Equally adept at hauling dogs or dinosaurs, the Foote’s Landy has done the grunt-work on their Otago farm for a generation.

Jason Hosking

Trusty Land Rovers have featured prominently in the pages of New Zealand Geographic over the years so, to celebrate the launch of the new Land Rover Defender, we’re showcasing some of those shots and sharing the stories behind them.

In a feature from 2013 that focused on East Otago, writer Stephanie Chamberlain and photographer Jason Hosking captured the essence of “a seldom-traversed province where the rich legacy of whaling and gold persists” and where “mining and agriculture shape the fortunes of this land of rolling hills and rose-gold beaches”. In among the musters and personal memories, she told a tale about the discovery of the country’s largest fossil, a 6.5-metre plesiosaur that was unearthed at Shag Point.

At the site, University of Otago geology professor Ewan Fordyce and some associates noticed that fragments of bone passed into a large oval boulder.

Realising it was “something big”, they returned later with a rock drill. Extracting the plesiosaur—a large, marine dinosaur—took 30 days of working on the foreshore between tides.

“We got it up in blocks of up to 100 kilograms, pulling it up the slope on an old car bonnet that was attached to a Land Rover,” says Fordyce. The fossil, which was named Kaiwhekea katiki, continues to attract worldwide scientific interest, partly because it is unusual to find a plesiosaur with the head still attached to the vertebrae.

While you’re unlikely to see a Land Rover pulling a massive fossil, they are a common sight in the rural areas of New Zealand and Hosking discovered a beauty that belonged to local farmer Neill Foote.
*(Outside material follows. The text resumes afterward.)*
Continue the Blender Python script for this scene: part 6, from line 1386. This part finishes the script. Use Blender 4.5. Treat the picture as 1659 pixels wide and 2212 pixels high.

His was a 1976 model and, as he said at the time, it “still chugs along nicely”.

The Landy and its accessible tray was pretty handy for his dogs, too. “I’ve always had a real interest in working with sheep dogs,” he said. “You sort of learn to think like them.”

Foote has lived in the area all his life and took over the farm when his father retired. In turn, his son has become the next Foote to farm in the area. And while the Land Rover has been sold since the story ran, it is still chugging along quite nicely for its new owner in Christchurch.